Alfred E. Gifford
Alfred Gifford (1868-1947)
Alfred Gifford was born in Beechworth, Victoria, but went to live in Melbourne at an early age. He studied for the ministry at Queen’s College, which was affiliated with the University of Melbourne, where he enjoyed a rich social life during his course. Following his graduation in 1890, he spent four years in Tasmania, among the fruitgrowers of the Huon, and the miners at Mount Bischoff and Zeehan. The miners were “glorious fellows”, generous to a fault. In Zeehan they used the hall for church services, and his pulpit was the pugilists’ platform from a boxing contest on Saturday nights. He then went back to Victoria and ministered to dairy farmers in the Gippsland and ‘cocky’ farmers in the Mallee and the Riverina. He said later, “For many years I have held the theory that no young minister should begin in a city charge, or in an easy pastorate. In the country, one comes into the home life of the people as one cannot in the town, and every young man ought to do a bit of ‘roughing it”.
He then moved to a city pastorate at Malvern, in Melbourne. After his fourteen years at Brougham Place, he moved back to Victoria to Surrey Hills. His final ministry was at Trinity, Strathfield in New South Wales.
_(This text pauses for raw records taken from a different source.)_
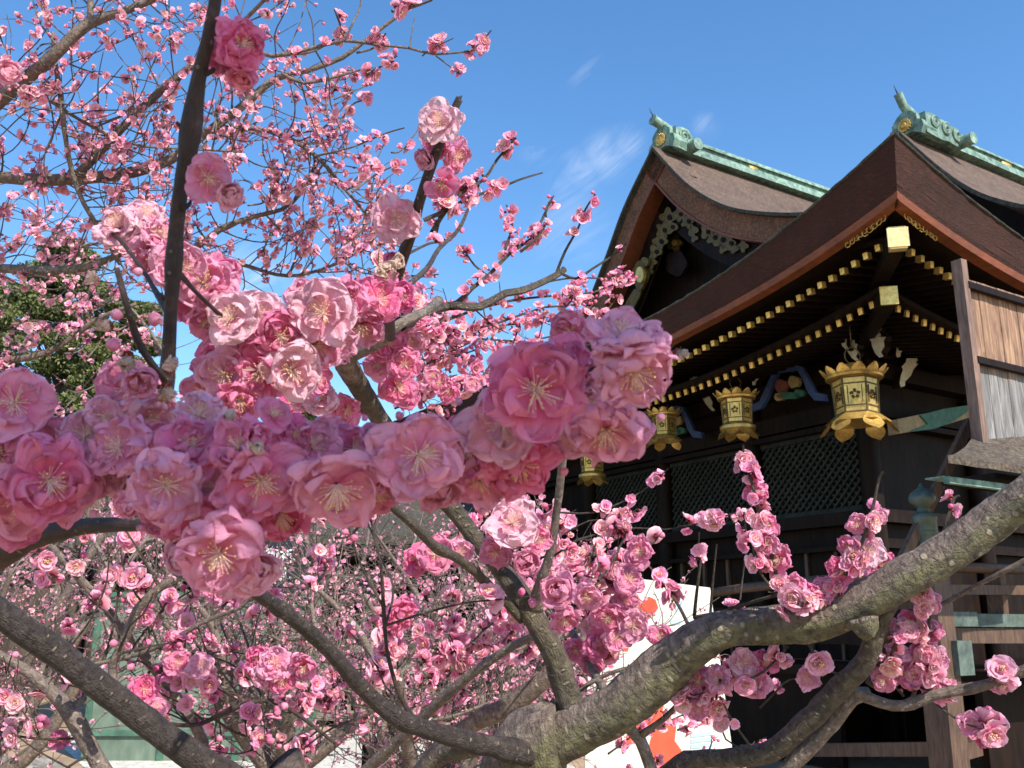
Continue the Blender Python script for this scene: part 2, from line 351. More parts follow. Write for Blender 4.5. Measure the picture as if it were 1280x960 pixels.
# lower hipped roof
U = [0, .1, .3, .6, 1, 1.5, 2, 2.4, 2.9]
def Hs(m, s): return 5.205 + .93 * max(0, 1 - s / 5) ** 2.2 * math.exp(-m * .6) + .40 * m
mb = MB()
mb.grid([[(min(u, 99), max(s, u), Hs(u, max(s, u))) for u in U] for s in S_])
mb.grid([[(max(s, u), u, Hs(u, max(s, u))) for u in U[:5]] for s in S_], flip=True)
mb.obj('lower_roof', M['bark_roof'], hall, smooth=True)

def offs(pr, d):
    out = []; n = len(pr)
    for i in range(n):
        a = Vector(pr[max(i - 1, 0)]); b = Vector(pr[i]); c = Vector(pr[min(i + 1, n - 1)])
        d1 = (b - a) if i else (c - b); d2 = (c - b) if i < n - 1 else (b - a)
        d1.normalize(); d2.normalize(); n1 = Vector((d1.y, -d1.x)); n2 = Vector((d2.y, -d2.x))
        m = n1 + n2; m.normalize(); k = max(.35, m.dot(n1)); out.append(tuple(b + m * (d / k)))
    return out
def ribbon(pr, u0, u1, d0, d1, mat, name, parent):
    a = offs(pr, d0); b = offs(pr, d1); G = []
    for (t0, z0), (t1, z1) in zip(a, b):
        G.append([(u0, t0, z0), (u0, t1, z1), (u1, t1, z1), (u1, t0, z0), (u0, t0, z0)])
    mb = MB(); mb.grid(G); return mb.obj(name, mat, parent, sharp=35)
def resamp(pr, k=5):
    P3 = [Vector((a, b, 0)) for a, b in pr]; ip = max(range(len(pr)), key=lambda i: pr[i][1])
    A, _ = catmull(P3[:ip + 1], [0] * (ip + 1), .12); B, _ = catmull(P3[ip:], [0] * (len(pr) - ip), .12)
    return [(p.x, p.y) for p in A + B[1:]], len(A) - 1
def gable(prof, ug, ulen, tag, parent, full):
    pr, ip = resamp(prof)
    mb = MB(); G = [[(u, t, z) for u in (ug, ug + .6, ug + 2, ug + 5, ug + ulen)] for t, z in pr]; mb.grid(G, flip=True)
    roof = mb.obj('upper_roof', M['bark_roof'], parent, smooth=False, sharp=50)
    ribbon(pr, ug - .01, ug + .5, .004, .05, M['dark_edge'], 'roof_edge', roof)
    if full:
        ribbon(pr, ug + .09, ug + .8, .055, .40, M['bark_tan'], 'verge', roof)
        ribbon(pr, ug + .06, ug + .6, .402, .435, M['orange_board'], 'verge_board', roof)
        ribbon(pr, ug + .38, ug + .48, .45, .86, M['dark_wood'], 'bargeboard', roof)
    w = offs(pr, .44 if full else .06); mb = MB()
    mb.add([(ug + .85, t, z) for t, z in w] + [(ug + .85, w[-1][0], 5.6), (ug + .85, w[0][0], 5.6)], [tuple(range(len(w) + 2))])
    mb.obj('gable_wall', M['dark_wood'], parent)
    return roof, pr, ip
profL = [(2.0, 6.75), (3.11, 7.04), (4.13, 7.47), (4.74, 7.86), (5.38, 8.46), (6.1, 9.38), (6.9, 8.6), (7.45, 7.85), (8.0, 7.15), (8.6, 6.55), (9.3, 6.1)]
profR = [(-.02, 5.98), (.14, 6.04), (.585, 6.36), (1.0, 6.82), (1.52, 7.56), (2.05, 6.8), (2.6, 6.3), (3.3, 5.95)]
roofL, prL, ipL = gable(profL, 2.3, 12, 'L', hall, True)
roofR, prR, ipR = gable(profR, 2.4, 12, 'R', hall, False)

def ridge(tc_, zc, u0, u1, parent, scrolls, sc=1.0, tilt=0):
    rd = MB(); L = u1 - u0; uc = (u0 + u1) / 2
    rd.box((uc, tc_, zc + .02), (L, .42 * sc, .16 * sc), taper=.86)
    rd.box((uc, tc_, zc + .155 * sc), (L - .02, .24 * sc, .115 * sc))
    rd.box((uc, tc_, zc + .26 * sc), (L + .02, .36 * sc, .10 * sc), taper=.7)
    rd.cyl((u0, tc_, zc + .34 * sc), (u1, tc_, zc + .34 * sc), .06 * sc, n=14)
    ro = rd.obj('ridge', M['copper'], parent, sharp=30)
    cr_ = MB()
    for uu in (u0 + 2.0,):
        cr_.lathe([(0, 0), (.07, 0), (.07, .012), (0, .02)], n=14)
        v = cr_.v[-1].copy(); cr_.v[-1] = np.stack([uu + v[:, 0] * 1.8, tc_ - .135 * sc - v[:, 2], zc + .155 * sc + v[:, 1] * .7], 1)
    cr_.obj('crest', M['gold'], ro, smooth=True)
    # end tile with crest, log and spike
    e = MB()
    ol = [(-.33, -.12), (-.40, .02), (-.36, .16), (-.27, .20), (-.26, .32), (-.16, .42), (0, .50), (.16, .42), (.26, .32), (.27, .20), (.36, .16), (.40, .02), (.33, -.12), (.15, -.02), (-.15, -.02)]
    e.prism([(a * sc, b * sc) for a, b in ol], lambda a, b, c: (u0 - .10 + c, tc_ + a, zc + b), .28)
    eo = e.obj('ridge_end', M['copper'], ro, smooth=False)
    g = MB(); g.lathe([(0, 0), (.13 * sc, 0), (.13 * sc, .02), (.10 * sc, .035), (.085 * sc, .02), (.05 * sc, .045), (0, .05)], n=28)
    v = g.v[-1].copy(); g.v[-1] = np.stack([u0 - .105 - v[:, 2], tc_ + v[:, 0], zc + .16 * sc + v[:, 1]], 1)
    for k in range(14):
        a = k * 2 * math.pi / 14; g.box((u0 - .12, tc_ + .115 * sc * math.cos(a), zc + .16 * sc + .115 * sc * math.sin(a)), (.03, .03, .03))
    g.obj('crest', M['gold'], eo, smooth=False)
    g = MB(); d = Vector((-.44 * sc, 0, .12 * sc + tilt)); b0 = Vector((u0 + .1, tc_, zc + .44 * sc))
    if tilt > 0: g.tube([b0, b0 + d * .35, b0 + d * .7 + Vector((0, 0, .0)), b0 + d + Vector((0, 0, .10))], [.115 * sc, .10 * sc, .085 * sc, .09 * sc], 18)
    else: g.cyl(b0, b0 + d, .10 * sc, n=20); g.cyl(b0 + d * .93, b0 + d * 1.01, .112 * sc, n=20)
    g.obj('end_log', M['copper'], eo, sharp=35)
    g = MB(); q = b0 + d; g.tube([q + Vector((.03, 0, .05)), q + Vector((-.03, 0, .13)), q + Vector((-.07, 0, .20))], [.014, .010, .003], 6); g.obj('spike', M['dark_edge'], eo)
    # wave scrolls down the near flank
    for side in (-1, 1):
        s = MB(); T = tc_ + side * .24 * sc
        n = scrolls; Lp = .30 if scrolls == 1 else .23
        ol = [(-.02, .36)]
        for i in range(n):
            c0 = i * Lp
            for j in range(7): a = math.pi * j / 6; ol.append((c0 + Lp / 2 - Lp / 2 * math.cos(a), .30 - i * .045 + .07 * math.sin(a)))
        end = n * Lp
        ol += [(end + .12, .16), (end + .10, -.06), (end - .05, -.14)] + [(end - .12 - k * .15, -.14 + .03 * (k % 2)) for k in range(int((end - .1) / .15))] + [(-.02, -.1)]
        s.prism([(a, b * sc) for a, b in ol], lambda a, b, c: (u0 + a, T + side * c, zc + b), .09)
        so = s.obj('scroll_panel', M['copper'], eo)
        s = MB()
        for i in range(n):
            cx_, cz_ = u0 + .16 + i * Lp, zc + (.18 - .045 * i) * sc
            pts = []
            for k in range(22):
                a = k * .55 + i; rr = (.125 if n == 1 else .09) * (1 - k / 26); pts.append((cx_ + rr * math.cos(a), T + side * .10, cz_ + rr * math.sin(a)))
            s.tube(pts, [.022] * 22, 6)
        s.cyl((u0 + end + .02, T - side * .02, zc - .02 * sc), (u0 + end + .02, T + side * .26, zc - .02 * sc), .125 * sc, n=22)
        s.obj('swirl', M['copper'], so, smooth=False, sharp=40)
    return ro
ridge(6.1, 9.42, 2.6, 14, roofL, 1, .85)
ridge(1.52, 7.58, 2.62, 14, roofR, 3, .64, .08)
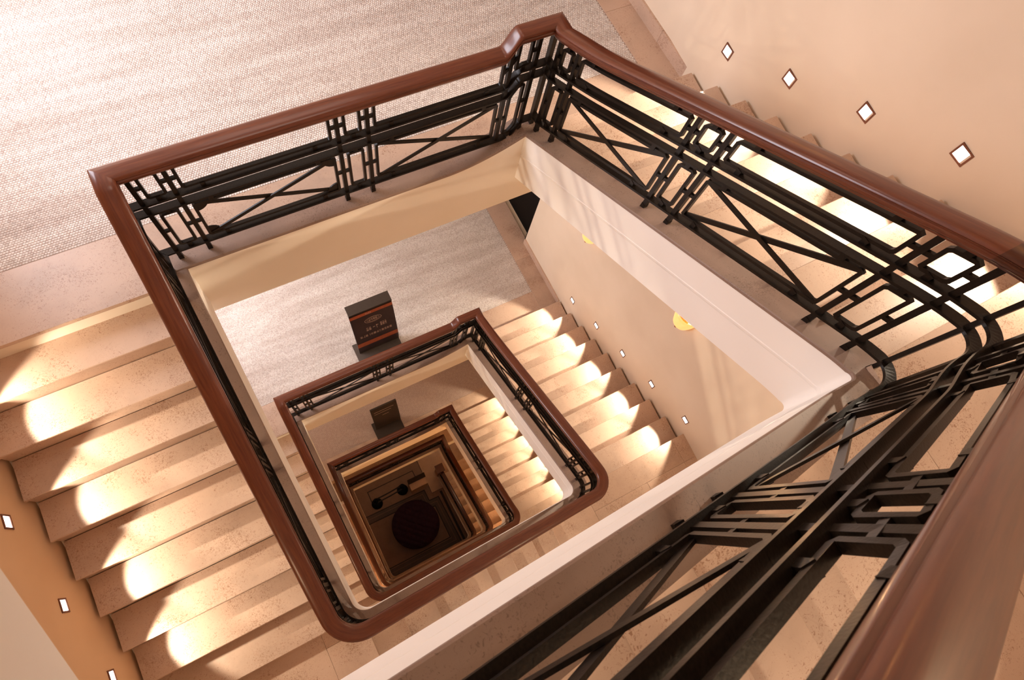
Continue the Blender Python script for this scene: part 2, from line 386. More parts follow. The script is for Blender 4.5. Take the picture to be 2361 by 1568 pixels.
def tie(run, ua, ub, f, parent):
    m = MB(); bar(m, [run.pt(ua, f), run.pt(ub, f)], 0.016, 0.020, [run.nrm(ua)] * 2)
    m.build('tie_bar', M['iron'], parent)
def pair(run, ua, ub, parent, F_UP=(0.698, 0.858)):
    """two posts with a small loop between and ties"""
    d = (ub - ua); post(run, ua, parent); post(run, ub, parent)
    g = 0.043 * (1 if d > 0 else -1)
    for f, ft in ((F_LO, 0.335), (F_UP, (F_UP[0] + F_UP[1]) / 2)):
        loop(run, ua + g, ub - g, f, parent, 'small_loop')
        tie(run, ua, ua + g, ft, parent); tie(run, ub - g, ub, ft, parent)
    for fa, fb in ((F_BOT, F_LO[0]), (F_LO[1], F_B2), (F_B1, F_UP[0]), (F_UP[1], 0.925)):
        knob(run, (ua + ub) / 2, fa, fb, parent).build('spacer', M['iron'], parent)
def panel(run, ua, ub, parent, gusset=False, F_UP=(0.698, 0.858)):
    """long loops above and below between two posts, with the cross in the lower one"""
    sg = 1 if ub > ua else -1; g = 0.043 * sg
    a, b = ua + g, ub - g
    for f, ft in ((F_LO, 0.335), (F_UP, (F_UP[0] + F_UP[1]) / 2)):
        loop(run, a, b, f, parent, 'long_loop')
        tie(run, ua, a, ft, parent); tie(run, b, ub, ft, parent)
    for u in (a + 0.12 * (b - a), a + 0.88 * (b - a)):
        for fa, fb in ((F_BOT, F_LO[0]), (F_LO[1], F_B2), (F_B1, F_UP[0]), (F_UP[1], 0.925)):
            knob(run, u, fa, fb, parent).build('spacer', M['iron'], parent)
    for i, (f0, f1) in enumerate((F_LO, F_LO[::-1])):
        m = MB(); off = 0.004 * (1 if i else -1); n = run.nrm(a)
        pts = [run.pt(a + (b - a) * t, f0 + (f1 - f0) * t) for t in (0.0, 1.0)]
        pts = [(p[0] + n[0] * off, p[1] + n[1] * off, p[2]) for p in pts]
        bar(m, pts, 0.008, 0.028, [n, n]); m.build('cross_bar', M['iron'], parent)
    if gusset:
        for cu, cf, su, sf in ((a, F_LO[0], 1, 1), (b, F_LO[0], -1, 1), (a, F_LO[1], 1, -1), (b, F_LO[1], -1, -1)):
            m = MB(); n = run.nrm(cu); R_ = 0.075
            fr = R_ / (run.top(cu) - run.base(cu)); pts = [run.pt(cu, cf)] + [run.pt(cu + su * sg * R_ * math.cos(t), cf + sf * fr * math.sin(t)) for t in np.linspace(0, PI / 2, 7)]
            vs = [(p[0] + n[0] * o, p[1] + n[1] * o, p[2]) for o in (-0.004, 0.004) for p in pts]; k_ = len(pts)
            m.add(vs, [tuple(range(k_)), tuple(range(2 * k_ - 1, k_ - 1, -1))] + [(i, (i + 1) % k_, (i + 1) % k_ + k_, i + k_) for i in range(k_)])
            m.build('corner_gusset', M['iron'], parent)

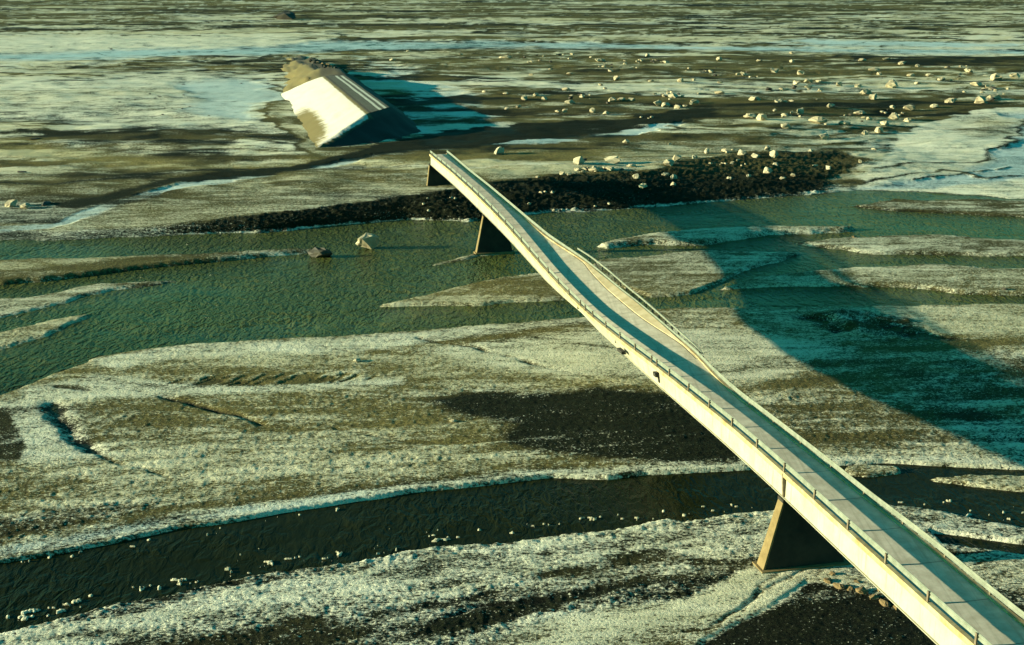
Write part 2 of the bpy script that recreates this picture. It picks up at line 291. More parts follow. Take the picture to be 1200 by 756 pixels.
# heights
land = 1-water
nw = GATE
ridg = fbm(X0, Y0, 3.0, 5, 31, celly=cel_s*.9, ridge=True)
lump = fbm(X0, Y0, 1.1, 4, 32, gain=.6, celly=cel_s*.9)
grav = fbm(X0, Y0, .45, 3, 33, gain=.7, celly=cel_s*.9)
ripf = fbm(X0, Y0, 2.2, 4, 34, ax=3.5, ang=.12, celly=cel_s*.8)
swell = fbm(X0, Y0, 26, 3, 35, ax=3, ang=-.15)
Z = HB+(np.clip(land+(water > .02)*(jn1*.16+med*.14+fine*.10), 0, 1)*.52-.29)*GATE
bar_up = sstep(.55, 1, land)
Z += bar_up*(.08+.10*swell*nw)
relief = (.05*psn+.03*psf)*inb+.012*ridg+.022*lump+.045*grav+.028*ripf
Z += relief*RG*np.clip(land*1.3, .0, 1)*1.0
Z += ns*land*(stn2*.06-grav*.015)
shore = [(-300, 812), (0, 736), (133, 702), (233, 682), (400, 656), (533, 634), (667, 621), (800, 608), (900, 597)]
flo = (linemask([(a, b-7) for a, b in shore], 13)*(lump*.5+grav*.8 > .52)+linemask([(a, b-22) for a, b in shore], 18)*(grav*.8+med*.5 > .80)+linemask([(1057, 590), (1200, 606), (1400, 640)], 24)*(grav*.9+lump*.3 > .62)+linemask([(0, 665), (133, 642), (277, 616), (400, 595)], 8)*(grav*.9+lump*.3 > .62))
flo = np.clip(flo*2.5, 0, 1)*(water > .3)
Z = np.maximum(Z, -1.2+flo*1.32); FR = FR+flo*1.2
rub = linemask([(a, b+8) for a, b in shore], 22); Z += rub*ns*land*(lump*.03+grav*.05)
emk = 1-.85*polymask([(322, 100), (380, 84), (440, 128), (490, 118), (482, 176), (374, 186), (340, 150)], 45, .3)
Z += far*emk*(1-IC*.8)*(.55*fbm(X0, Y0, 24, 6, 36, ax=1.4, ang=-.05, celly=cell*.2)+.25*fbm(X0, Y0, 6, 4, 39, ax=2, celly=cell*.3)+.6*fbm(X0, Y0, 120, 3, 37, ax=3))*sstep(0, .3, 1-tb)*sstep(-30, 40, V)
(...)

He completed a record of about fifty years in the ministry in four states. As well as his work as a preacher, pastor and teacher in his various parishes, he also wrote extensively for the “Congregationalist” and also edited this paper for a couple of years. His feature in the paper was called “Sparks from the Study Anvil”. These articles were later published in book form, and many other writings of his were published as pamphlets over the years. He gave a series of lectures monthly in 1944 on “How to get the best out of life”, which were subsequently published.
At his death, Principal E.S. Kiek wrote: His supreme object was to relate the truths of Christianity to the new world of knowledge and thought in which we now live. Few men were more earnest in the quest for truth and more fearless in proclaiming his discoveries. Even in old age, he was still a pioneer. The only authority he recognized was the authority of truth. Some resented his efforts to awaken them from “dogmatic slumbers”, but others felt that to him they owed their very souls. He detested the mental cowardice and laziness which so often masquerades as “faith”. He waged war on all the “infallibilities” and believed with all his soul that the essentials of Christian faith could all find sufficient and final vindication in reason, conscience and experience. He was survived by his widow, Elizabeth and their children.
Sources: The Mail, 1 November 1913.
Alfred Gifford, 1945. Something a Man Can Believe: Studies in how to get the best out of Life, Sydney.
Australian Christian World, 2 January 1948.